Copy each line below without leaving any out.

**DATASET CONTENT**.

╭──

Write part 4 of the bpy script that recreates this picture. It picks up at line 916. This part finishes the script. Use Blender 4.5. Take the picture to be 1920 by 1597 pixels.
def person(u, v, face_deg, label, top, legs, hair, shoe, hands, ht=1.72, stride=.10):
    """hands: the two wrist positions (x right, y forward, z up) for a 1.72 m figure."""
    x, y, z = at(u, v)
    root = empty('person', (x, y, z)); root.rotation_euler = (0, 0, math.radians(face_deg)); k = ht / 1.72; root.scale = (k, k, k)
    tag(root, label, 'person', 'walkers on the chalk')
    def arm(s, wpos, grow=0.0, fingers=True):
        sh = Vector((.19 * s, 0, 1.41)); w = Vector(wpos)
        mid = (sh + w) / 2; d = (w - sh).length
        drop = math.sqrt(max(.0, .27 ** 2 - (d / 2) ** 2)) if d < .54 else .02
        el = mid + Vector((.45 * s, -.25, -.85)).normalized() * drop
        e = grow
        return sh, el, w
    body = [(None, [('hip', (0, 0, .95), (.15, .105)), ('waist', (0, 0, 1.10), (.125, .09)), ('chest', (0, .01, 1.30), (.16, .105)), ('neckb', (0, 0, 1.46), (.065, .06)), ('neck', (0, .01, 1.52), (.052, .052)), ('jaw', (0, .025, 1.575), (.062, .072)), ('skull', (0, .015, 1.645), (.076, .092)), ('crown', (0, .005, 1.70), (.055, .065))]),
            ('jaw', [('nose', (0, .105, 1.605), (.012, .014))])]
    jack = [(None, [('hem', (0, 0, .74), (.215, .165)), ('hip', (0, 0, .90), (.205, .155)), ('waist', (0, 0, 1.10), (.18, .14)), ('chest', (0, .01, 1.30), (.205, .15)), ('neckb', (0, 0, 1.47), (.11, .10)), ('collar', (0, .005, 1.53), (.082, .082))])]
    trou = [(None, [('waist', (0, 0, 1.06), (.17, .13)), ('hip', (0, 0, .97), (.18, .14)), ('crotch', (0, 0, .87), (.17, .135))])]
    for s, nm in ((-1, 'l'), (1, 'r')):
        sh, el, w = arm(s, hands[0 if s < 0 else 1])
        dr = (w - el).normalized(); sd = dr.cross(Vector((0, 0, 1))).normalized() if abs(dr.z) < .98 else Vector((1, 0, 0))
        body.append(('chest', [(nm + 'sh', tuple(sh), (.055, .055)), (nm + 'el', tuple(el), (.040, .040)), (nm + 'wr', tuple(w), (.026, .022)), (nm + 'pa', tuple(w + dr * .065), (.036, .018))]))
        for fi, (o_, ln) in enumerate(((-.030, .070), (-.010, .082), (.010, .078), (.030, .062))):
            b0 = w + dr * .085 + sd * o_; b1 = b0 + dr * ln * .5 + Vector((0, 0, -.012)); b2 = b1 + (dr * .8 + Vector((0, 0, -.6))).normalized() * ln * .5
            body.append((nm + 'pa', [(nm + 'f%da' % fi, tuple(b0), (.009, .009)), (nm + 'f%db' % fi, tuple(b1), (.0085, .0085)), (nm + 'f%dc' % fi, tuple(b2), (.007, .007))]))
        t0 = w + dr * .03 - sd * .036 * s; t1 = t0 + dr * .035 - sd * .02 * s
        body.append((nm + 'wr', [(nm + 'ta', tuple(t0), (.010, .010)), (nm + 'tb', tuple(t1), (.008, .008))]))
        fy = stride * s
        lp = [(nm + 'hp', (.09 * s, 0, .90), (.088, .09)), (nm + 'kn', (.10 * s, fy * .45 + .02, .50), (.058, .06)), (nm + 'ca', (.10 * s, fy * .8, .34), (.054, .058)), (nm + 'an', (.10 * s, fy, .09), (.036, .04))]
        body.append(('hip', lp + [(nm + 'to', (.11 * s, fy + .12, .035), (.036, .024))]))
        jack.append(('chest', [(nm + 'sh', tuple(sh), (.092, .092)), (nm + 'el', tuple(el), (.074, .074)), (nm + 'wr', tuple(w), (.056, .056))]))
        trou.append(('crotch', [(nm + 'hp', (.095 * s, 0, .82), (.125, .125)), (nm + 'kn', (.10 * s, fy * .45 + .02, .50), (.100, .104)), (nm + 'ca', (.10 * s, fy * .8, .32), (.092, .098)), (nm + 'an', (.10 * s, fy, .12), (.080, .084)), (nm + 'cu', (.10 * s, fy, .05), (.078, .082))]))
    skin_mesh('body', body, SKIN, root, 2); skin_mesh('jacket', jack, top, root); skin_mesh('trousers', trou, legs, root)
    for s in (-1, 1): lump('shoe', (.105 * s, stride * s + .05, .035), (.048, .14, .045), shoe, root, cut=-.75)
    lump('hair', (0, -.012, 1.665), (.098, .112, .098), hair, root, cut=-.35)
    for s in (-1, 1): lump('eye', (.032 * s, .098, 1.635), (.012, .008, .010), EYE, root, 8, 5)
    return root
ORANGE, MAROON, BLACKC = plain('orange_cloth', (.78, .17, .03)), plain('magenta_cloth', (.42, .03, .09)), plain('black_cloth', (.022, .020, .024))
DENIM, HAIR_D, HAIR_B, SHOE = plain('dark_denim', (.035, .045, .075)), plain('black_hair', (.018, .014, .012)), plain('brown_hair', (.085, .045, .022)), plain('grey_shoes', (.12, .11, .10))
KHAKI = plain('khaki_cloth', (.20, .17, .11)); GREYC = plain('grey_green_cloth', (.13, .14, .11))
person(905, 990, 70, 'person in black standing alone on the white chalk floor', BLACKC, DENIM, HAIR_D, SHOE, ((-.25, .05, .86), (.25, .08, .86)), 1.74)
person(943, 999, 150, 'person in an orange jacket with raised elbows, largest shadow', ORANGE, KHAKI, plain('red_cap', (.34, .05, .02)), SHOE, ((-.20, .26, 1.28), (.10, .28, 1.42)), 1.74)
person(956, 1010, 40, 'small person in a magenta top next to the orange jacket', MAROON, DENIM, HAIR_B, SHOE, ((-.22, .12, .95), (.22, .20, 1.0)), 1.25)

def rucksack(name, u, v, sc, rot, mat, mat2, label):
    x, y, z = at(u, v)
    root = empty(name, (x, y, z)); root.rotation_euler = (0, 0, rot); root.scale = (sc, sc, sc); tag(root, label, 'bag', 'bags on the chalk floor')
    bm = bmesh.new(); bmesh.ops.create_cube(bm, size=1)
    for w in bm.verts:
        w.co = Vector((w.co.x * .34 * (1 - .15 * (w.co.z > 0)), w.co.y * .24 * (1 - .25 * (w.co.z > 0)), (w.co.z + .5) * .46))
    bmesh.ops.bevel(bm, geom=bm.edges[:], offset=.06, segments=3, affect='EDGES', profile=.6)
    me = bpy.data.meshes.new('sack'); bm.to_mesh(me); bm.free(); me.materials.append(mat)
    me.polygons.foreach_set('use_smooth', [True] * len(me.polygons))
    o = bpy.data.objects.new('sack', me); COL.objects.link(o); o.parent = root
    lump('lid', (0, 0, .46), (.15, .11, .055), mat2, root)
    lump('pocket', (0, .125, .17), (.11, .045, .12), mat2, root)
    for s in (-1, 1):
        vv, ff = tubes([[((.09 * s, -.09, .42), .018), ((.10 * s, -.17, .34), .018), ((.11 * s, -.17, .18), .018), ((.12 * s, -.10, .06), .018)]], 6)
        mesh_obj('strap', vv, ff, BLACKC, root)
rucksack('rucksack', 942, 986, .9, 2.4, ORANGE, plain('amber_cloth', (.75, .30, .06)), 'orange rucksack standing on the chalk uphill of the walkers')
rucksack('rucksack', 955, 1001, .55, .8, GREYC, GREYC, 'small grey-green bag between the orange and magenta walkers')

╰──

**RESPONSE TO THIS EXERCISE**.
Write part 4 of the bpy script that recreates this picture. It picks up at line 916. This part finishes the script. Use Blender 4.5. Take the picture to be 1920 by 1597 pixels.
def person(u, v, face_deg, label, top, legs, hair, shoe, hands, ht=1.72, stride=.10):
    """hands: the two wrist positions (x right, y forward, z up) for a 1.72 m figure."""
    x, y, z = at(u, v)
    root = empty('person', (x, y, z)); root.rotation_euler = (0, 0, math.radians(face_deg)); k = ht / 1.72; root.scale = (k, k, k)
    tag(root, label, 'person', 'walkers on the chalk')
    def arm(s, wpos, grow=0.0, fingers=True):
        sh = Vector((.19 * s, 0, 1.41)); w = Vector(wpos)
        mid = (sh + w) / 2; d = (w - sh).length
        drop = math.sqrt(max(.0, .27 ** 2 - (d / 2) ** 2)) if d < .54 else .02
        el = mid + Vector((.45 * s, -.25, -.85)).normalized() * drop
        e = grow
        return sh, el, w
    body = [(None, [('hip', (0, 0, .95), (.15, .105)), ('waist', (0, 0, 1.10), (.125, .09)), ('chest', (0, .01, 1.30), (.16, .105)), ('neckb', (0, 0, 1.46), (.065, .06)), ('neck', (0, .01, 1.52), (.052, .052)), ('jaw', (0, .025, 1.575), (.062, .072)), ('skull', (0, .015, 1.645), (.076, .092)), ('crown', (0, .005, 1.70), (.055, .065))]),
            ('jaw', [('nose', (0, .105, 1.605), (.012, .014))])]
    jack = [(None, [('hem', (0, 0, .74), (.215, .165)), ('hip', (0, 0, .90), (.205, .155)), ('waist', (0, 0, 1.10), (.18, .14)), ('chest', (0, .01, 1.30), (.205, .15)), ('neckb', (0, 0, 1.47), (.11, .10)), ('collar', (0, .005, 1.53), (.082, .082))])]
    trou = [(None, [('waist', (0, 0, 1.06), (.17, .13)), ('hip', (0, 0, .97), (.18, .14)), ('crotch', (0, 0, .87), (.17, .135))])]
    for s, nm in ((-1, 'l'), (1, 'r')):
        sh, el, w = arm(s, hands[0 if s < 0 else 1])
        dr = (w - el).normalized(); sd = dr.cross(Vector((0, 0, 1))).normalized() if abs(dr.z) < .98 else Vector((1, 0, 0))
        body.append(('chest', [(nm + 'sh', tuple(sh), (.055, .055)), (nm + 'el', tuple(el), (.040, .040)), (nm + 'wr', tuple(w), (.026, .022)), (nm + 'pa', tuple(w + dr * .065), (.036, .018))]))
        for fi, (o_, ln) in enumerate(((-.030, .070), (-.010, .082), (.010, .078), (.030, .062))):
            b0 = w + dr * .085 + sd * o_; b1 = b0 + dr * ln * .5 + Vector((0, 0, -.012)); b2 = b1 + (dr * .8 + Vector((0, 0, -.6))).normalized() * ln * .5
            body.append((nm + 'pa', [(nm + 'f%da' % fi, tuple(b0), (.009, .009)), (nm + 'f%db' % fi, tuple(b1), (.0085, .0085)), (nm + 'f%dc' % fi, tuple(b2), (.007, .007))]))
        t0 = w + dr * .03 - sd * .036 * s; t1 = t0 + dr * .035 - sd * .02 * s
        body.append((nm + 'wr', [(nm + 'ta', tuple(t0), (.010, .010)), (nm + 'tb', tuple(t1), (.008, .008))]))
        fy = stride * s
        lp = [(nm + 'hp', (.09 * s, 0, .90), (.088, .09)), (nm + 'kn', (.10 * s, fy * .45 + .02, .50), (.058, .06)), (nm + 'ca', (.10 * s, fy * .8, .34), (.054, .058)), (nm + 'an', (.10 * s, fy, .09), (.036, .04))]
        body.append(('hip', lp + [(nm + 'to', (.11 * s, fy + .12, .035), (.036, .024))]))
        jack.append(('chest', [(nm + 'sh', tuple(sh), (.092, .092)), (nm + 'el', tuple(el), (.074, .074)), (nm + 'wr', tuple(w), (.056, .056))]))
        trou.append(('crotch', [(nm + 'hp', (.095 * s, 0, .82), (.125, .125)), (nm + 'kn', (.10 * s, fy * .45 + .02, .50), (.100, .104)), (nm + 'ca', (.10 * s, fy * .8, .32), (.092, .098)), (nm + 'an', (.10 * s, fy, .12), (.080, .084)), (nm + 'cu', (.10 * s, fy, .05), (.078, .082))]))
    skin_mesh('body', body, SKIN, root, 2); skin_mesh('jacket', jack, top, root); skin_mesh('trousers', trou, legs, root)
    for s in (-1, 1): lump('shoe', (.105 * s, stride * s + .05, .035), (.048, .14, .045), shoe, root, cut=-.75)
    lump('hair', (0, -.012, 1.665), (.098, .112, .098), hair, root, cut=-.35)
    for s in (-1, 1): lump('eye', (.032 * s, .098, 1.635), (.012, .008, .010), EYE, root, 8, 5)
    return root
ORANGE, MAROON, BLACKC = plain('orange_cloth', (.78, .17, .03)), plain('magenta_cloth', (.42, .03, .09)), plain('black_cloth', (.022, .020, .024))
DENIM, HAIR_D, HAIR_B, SHOE = plain('dark_denim', (.035, .045, .075)), plain('black_hair', (.018, .014, .012)), plain('brown_hair', (.085, .045, .022)), plain('grey_shoes', (.12, .11, .10))
KHAKI = plain('khaki_cloth', (.20, .17, .11)); GREYC = plain('grey_green_cloth', (.13, .14, .11))
person(905, 990, 70, 'person in black standing alone on the white chalk floor', BLACKC, DENIM, HAIR_D, SHOE, ((-.25, .05, .86), (.25, .08, .86)), 1.74)
person(943, 999, 150, 'person in an orange jacket with raised elbows, largest shadow', ORANGE, KHAKI, plain('red_cap', (.34, .05, .02)), SHOE, ((-.20, .26, 1.28), (.10, .28, 1.42)), 1.74)
person(956, 1010, 40, 'small person in a magenta top next to the orange jacket', MAROON, DENIM, HAIR_B, SHOE, ((-.22, .12, .95), (.22, .20, 1.0)), 1.25)

def rucksack(name, u, v, sc, rot, mat, mat2, label):
    x, y, z = at(u, v)
    root = empty(name, (x, y, z)); root.rotation_euler = (0, 0, rot); root.scale = (sc, sc, sc); tag(root, label, 'bag', 'bags on the chalk floor')
    bm = bmesh.new(); bmesh.ops.create_cube(bm, size=1)
    for w in bm.verts:
        w.co = Vector((w.co.x * .34 * (1 - .15 * (w.co.z > 0)), w.co.y * .24 * (1 - .25 * (w.co.z > 0)), (w.co.z + .5) * .46))
    bmesh.ops.bevel(bm, geom=bm.edges[:], offset=.06, segments=3, affect='EDGES', profile=.6)
    me = bpy.data.meshes.new('sack'); bm.to_mesh(me); bm.free(); me.materials.append(mat)
    me.polygons.foreach_set('use_smooth', [True] * len(me.polygons))
    o = bpy.data.objects.new('sack', me); COL.objects.link(o); o.parent = root
    lump('lid', (0, 0, .46), (.15, .11, .055), mat2, root)
    lump('pocket', (0, .125, .17), (.11, .045, .12), mat2, root)
    for s in (-1, 1):
        vv, ff = tubes([[((.09 * s, -.09, .42), .018), ((.10 * s, -.17, .34), .018), ((.11 * s, -.17, .18), .018), ((.12 * s, -.10, .06), .018)]], 6)
        mesh_obj('strap', vv, ff, BLACKC, root)
rucksack('rucksack', 942, 986, .9, 2.4, ORANGE, plain('amber_cloth', (.75, .30, .06)), 'orange rucksack standing on the chalk uphill of the walkers')
rucksack('rucksack', 955, 1001, .55, .8, GREYC, GREYC, 'small grey-green bag between the orange and magenta walkers')